GOAL OF THE EXERCISE:
Write out the whole of the material exactly.

= = = = =

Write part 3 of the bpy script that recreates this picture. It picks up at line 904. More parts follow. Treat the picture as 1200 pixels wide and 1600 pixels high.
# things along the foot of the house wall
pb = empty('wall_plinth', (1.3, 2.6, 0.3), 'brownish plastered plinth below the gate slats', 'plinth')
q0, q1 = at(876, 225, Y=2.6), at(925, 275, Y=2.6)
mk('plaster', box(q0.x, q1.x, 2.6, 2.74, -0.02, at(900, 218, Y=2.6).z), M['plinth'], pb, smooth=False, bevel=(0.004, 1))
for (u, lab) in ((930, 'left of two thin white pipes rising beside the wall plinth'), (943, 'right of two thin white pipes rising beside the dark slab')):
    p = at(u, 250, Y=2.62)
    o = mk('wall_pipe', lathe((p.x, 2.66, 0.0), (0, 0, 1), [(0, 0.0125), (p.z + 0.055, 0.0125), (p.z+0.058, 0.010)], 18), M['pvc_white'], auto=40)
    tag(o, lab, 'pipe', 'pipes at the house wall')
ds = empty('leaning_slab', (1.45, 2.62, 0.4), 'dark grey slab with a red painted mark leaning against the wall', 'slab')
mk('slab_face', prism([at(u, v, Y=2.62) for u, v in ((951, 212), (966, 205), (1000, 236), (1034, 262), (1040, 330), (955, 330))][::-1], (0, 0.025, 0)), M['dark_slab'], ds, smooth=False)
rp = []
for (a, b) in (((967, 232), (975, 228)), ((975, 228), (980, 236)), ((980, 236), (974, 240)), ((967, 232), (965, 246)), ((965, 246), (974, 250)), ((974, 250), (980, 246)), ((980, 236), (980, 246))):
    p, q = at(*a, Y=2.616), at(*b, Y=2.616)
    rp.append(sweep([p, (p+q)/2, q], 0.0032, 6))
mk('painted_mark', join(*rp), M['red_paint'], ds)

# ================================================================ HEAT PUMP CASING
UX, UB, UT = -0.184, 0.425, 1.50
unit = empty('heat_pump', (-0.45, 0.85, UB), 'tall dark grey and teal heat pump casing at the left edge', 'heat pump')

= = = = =

FINAL ANSWER:
Write part 3 of the bpy script that recreates this picture. It picks up at line 904. More parts follow. Treat the picture as 1200 pixels wide and 1600 pixels high.
# things along the foot of the house wall
pb = empty('wall_plinth', (1.3, 2.6, 0.3), 'brownish plastered plinth below the gate slats', 'plinth')
q0, q1 = at(876, 225, Y=2.6), at(925, 275, Y=2.6)
mk('plaster', box(q0.x, q1.x, 2.6, 2.74, -0.02, at(900, 218, Y=2.6).z), M['plinth'], pb, smooth=False, bevel=(0.004, 1))
for (u, lab) in ((930, 'left of two thin white pipes rising beside the wall plinth'), (943, 'right of two thin white pipes rising beside the dark slab')):
    p = at(u, 250, Y=2.62)
    o = mk('wall_pipe', lathe((p.x, 2.66, 0.0), (0, 0, 1), [(0, 0.0125), (p.z + 0.055, 0.0125), (p.z+0.058, 0.010)], 18), M['pvc_white'], auto=40)
    tag(o, lab, 'pipe', 'pipes at the house wall')
ds = empty('leaning_slab', (1.45, 2.62, 0.4), 'dark grey slab with a red painted mark leaning against the wall', 'slab')
mk('slab_face', prism([at(u, v, Y=2.62) for u, v in ((951, 212), (966, 205), (1000, 236), (1034, 262), (1040, 330), (955, 330))][::-1], (0, 0.025, 0)), M['dark_slab'], ds, smooth=False)
rp = []
for (a, b) in (((967, 232), (975, 228)), ((975, 228), (980, 236)), ((980, 236), (974, 240)), ((967, 232), (965, 246)), ((965, 246), (974, 250)), ((974, 250), (980, 246)), ((980, 236), (980, 246))):
    p, q = at(*a, Y=2.616), at(*b, Y=2.616)
    rp.append(sweep([p, (p+q)/2, q], 0.0032, 6))
mk('painted_mark', join(*rp), M['red_paint'], ds)

# ================================================================ HEAT PUMP CASING
UX, UB, UT = -0.184, 0.425, 1.50
unit = empty('heat_pump', (-0.45, 0.85, UB), 'tall dark grey and teal heat pump casing at the left edge', 'heat pump')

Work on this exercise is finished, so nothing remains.